The International Maritime Security Construct (IMSC) started this month and is based in Bahrain. The force had already been operational following a series of attacks on oil ships the US and Saudi Arabia blamed on Iran earlier this year.

Kenneth McKenzie Jr told the Manama Dialogue that the IMSC has prevented the type of clandestine attacks Iran had room to mount previously.

“Mercantile ships from several countries have been attacked or confiscated by Iran’s military forces. Had Iran not undertaken their actions, there might not have been a need for the IMSC,” Gen McKenzie said.

Bahrain, a base for the US Fifth Fleet, as well as Saudi Arabia and the UAE, are IMSC members. Australia and Britain are its main Western contributors.

“The biggest key to the IMSC partnership has not been the presence of armed naval vessels in the area but instead the constant stare of reconnaissance assets,” Gen McKenzie said.

He said Iran had made sure in earlier attacks on maritime shipping that its actions were “non-attributable”.

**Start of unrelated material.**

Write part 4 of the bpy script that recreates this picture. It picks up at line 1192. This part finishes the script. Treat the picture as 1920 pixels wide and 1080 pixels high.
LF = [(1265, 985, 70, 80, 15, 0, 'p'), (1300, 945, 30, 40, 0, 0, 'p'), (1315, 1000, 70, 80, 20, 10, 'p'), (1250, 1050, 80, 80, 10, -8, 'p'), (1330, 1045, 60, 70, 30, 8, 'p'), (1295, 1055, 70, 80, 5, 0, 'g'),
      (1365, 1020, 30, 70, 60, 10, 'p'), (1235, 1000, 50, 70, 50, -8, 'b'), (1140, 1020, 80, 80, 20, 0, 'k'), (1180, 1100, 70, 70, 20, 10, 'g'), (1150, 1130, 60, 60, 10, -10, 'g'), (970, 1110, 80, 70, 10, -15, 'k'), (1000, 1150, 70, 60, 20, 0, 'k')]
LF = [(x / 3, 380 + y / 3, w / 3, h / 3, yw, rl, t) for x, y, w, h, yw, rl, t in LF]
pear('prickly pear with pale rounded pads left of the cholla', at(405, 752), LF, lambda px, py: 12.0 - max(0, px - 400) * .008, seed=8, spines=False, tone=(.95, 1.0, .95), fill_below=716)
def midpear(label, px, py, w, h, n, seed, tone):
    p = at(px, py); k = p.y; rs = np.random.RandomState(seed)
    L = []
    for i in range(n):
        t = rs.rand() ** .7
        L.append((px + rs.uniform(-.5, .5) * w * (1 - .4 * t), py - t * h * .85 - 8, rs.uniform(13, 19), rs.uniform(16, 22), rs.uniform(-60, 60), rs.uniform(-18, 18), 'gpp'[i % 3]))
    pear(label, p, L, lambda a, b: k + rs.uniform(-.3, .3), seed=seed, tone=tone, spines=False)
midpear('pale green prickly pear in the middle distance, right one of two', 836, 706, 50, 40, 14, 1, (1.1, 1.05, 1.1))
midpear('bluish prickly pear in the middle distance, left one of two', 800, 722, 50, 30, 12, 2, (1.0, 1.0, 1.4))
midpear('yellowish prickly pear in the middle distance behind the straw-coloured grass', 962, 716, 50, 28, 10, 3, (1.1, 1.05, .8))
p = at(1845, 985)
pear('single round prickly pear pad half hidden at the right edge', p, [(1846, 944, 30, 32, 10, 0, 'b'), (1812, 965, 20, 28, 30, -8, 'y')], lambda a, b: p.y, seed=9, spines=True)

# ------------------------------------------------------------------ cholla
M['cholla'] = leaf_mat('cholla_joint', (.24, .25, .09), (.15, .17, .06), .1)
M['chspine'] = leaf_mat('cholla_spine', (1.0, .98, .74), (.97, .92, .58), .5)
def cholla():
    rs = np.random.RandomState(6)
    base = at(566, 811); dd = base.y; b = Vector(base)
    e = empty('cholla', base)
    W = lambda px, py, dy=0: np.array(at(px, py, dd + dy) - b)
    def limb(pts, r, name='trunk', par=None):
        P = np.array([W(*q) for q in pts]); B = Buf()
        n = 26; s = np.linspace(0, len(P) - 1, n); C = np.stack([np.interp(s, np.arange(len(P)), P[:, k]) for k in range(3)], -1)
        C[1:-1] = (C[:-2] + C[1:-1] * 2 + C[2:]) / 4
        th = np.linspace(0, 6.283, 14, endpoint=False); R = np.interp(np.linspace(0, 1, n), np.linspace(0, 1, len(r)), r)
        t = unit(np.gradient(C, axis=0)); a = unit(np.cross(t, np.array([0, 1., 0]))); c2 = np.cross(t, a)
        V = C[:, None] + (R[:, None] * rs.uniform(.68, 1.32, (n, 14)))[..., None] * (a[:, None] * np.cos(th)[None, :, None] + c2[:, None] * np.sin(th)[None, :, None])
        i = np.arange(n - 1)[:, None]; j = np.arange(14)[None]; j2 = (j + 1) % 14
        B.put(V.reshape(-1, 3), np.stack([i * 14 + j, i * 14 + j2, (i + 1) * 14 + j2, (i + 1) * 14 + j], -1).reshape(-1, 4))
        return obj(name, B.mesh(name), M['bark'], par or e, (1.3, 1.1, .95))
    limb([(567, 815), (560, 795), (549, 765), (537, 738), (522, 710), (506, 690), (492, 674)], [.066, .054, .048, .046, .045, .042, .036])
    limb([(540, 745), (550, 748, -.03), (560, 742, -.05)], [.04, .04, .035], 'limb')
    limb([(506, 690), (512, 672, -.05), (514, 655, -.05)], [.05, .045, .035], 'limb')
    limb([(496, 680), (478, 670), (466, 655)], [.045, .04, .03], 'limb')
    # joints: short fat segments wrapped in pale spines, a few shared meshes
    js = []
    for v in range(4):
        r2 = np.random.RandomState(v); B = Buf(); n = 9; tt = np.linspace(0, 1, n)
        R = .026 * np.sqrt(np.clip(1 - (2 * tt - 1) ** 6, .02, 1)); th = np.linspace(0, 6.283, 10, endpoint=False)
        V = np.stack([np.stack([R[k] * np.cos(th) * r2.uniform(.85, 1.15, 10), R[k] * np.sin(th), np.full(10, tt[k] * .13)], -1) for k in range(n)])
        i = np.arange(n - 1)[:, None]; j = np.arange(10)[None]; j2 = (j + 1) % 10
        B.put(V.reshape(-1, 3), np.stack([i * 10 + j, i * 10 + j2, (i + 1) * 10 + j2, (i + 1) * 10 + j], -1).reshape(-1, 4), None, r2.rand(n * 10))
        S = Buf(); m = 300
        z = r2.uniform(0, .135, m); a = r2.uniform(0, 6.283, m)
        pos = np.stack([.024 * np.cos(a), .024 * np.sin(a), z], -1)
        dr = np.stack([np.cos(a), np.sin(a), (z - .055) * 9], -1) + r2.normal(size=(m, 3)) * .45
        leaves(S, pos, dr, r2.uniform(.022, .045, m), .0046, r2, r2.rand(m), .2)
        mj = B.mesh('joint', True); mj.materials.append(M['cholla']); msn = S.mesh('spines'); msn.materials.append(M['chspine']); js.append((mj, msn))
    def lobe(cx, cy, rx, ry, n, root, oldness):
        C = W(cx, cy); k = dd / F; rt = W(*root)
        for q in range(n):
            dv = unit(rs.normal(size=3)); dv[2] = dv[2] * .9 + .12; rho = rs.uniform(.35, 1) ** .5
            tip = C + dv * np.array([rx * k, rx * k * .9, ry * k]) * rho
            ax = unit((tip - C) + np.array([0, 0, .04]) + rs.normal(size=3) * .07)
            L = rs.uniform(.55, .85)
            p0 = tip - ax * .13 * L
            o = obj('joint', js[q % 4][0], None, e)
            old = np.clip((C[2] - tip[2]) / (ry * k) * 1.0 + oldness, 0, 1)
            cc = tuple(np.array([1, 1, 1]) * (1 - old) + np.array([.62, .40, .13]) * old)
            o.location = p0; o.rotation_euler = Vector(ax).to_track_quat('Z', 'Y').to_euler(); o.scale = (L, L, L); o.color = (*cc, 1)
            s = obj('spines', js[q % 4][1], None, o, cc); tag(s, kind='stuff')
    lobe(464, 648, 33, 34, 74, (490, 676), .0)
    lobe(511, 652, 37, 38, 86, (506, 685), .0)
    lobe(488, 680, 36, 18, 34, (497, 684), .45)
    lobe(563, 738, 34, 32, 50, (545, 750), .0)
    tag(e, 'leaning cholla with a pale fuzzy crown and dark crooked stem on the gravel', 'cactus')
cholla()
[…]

“They do not do so well in the spotlight,” he said. "The value of having additional reconnaissance resources is almost certainly having an effect.”

With the region facing a heightened Iranian threat, a senior US defence official sought to ease concerns about Washington’s perceived disengagement from the Middle East.

John Rood, undersecretary of defence for policy, told the Manama Dialogue there were “14,000 reasons” why US “commitment remains very strong” to its Arab Gulf allies, referring to the number of additional US forces that arrived in the region since May.

“There has been some discussion in this conference about whether the US wishes to disengage from the region, whether there was a smaller US commitment toward the Middle East,” Mr Rood said.

“Those 14,000 additional forces were not present here a few months ago,” he said, adding that they aim at “deterring Iranian aggression and providing the US with a formidable array of capabilities to defend against and, if necessary, respond forcefully to Iranian aggression”.

He said the US had also deployed more anti-missile batteries, with Tehran and its proxies having “demonstrated their capabilities and intent to use their missile arsenal as a tool of regional coercion”.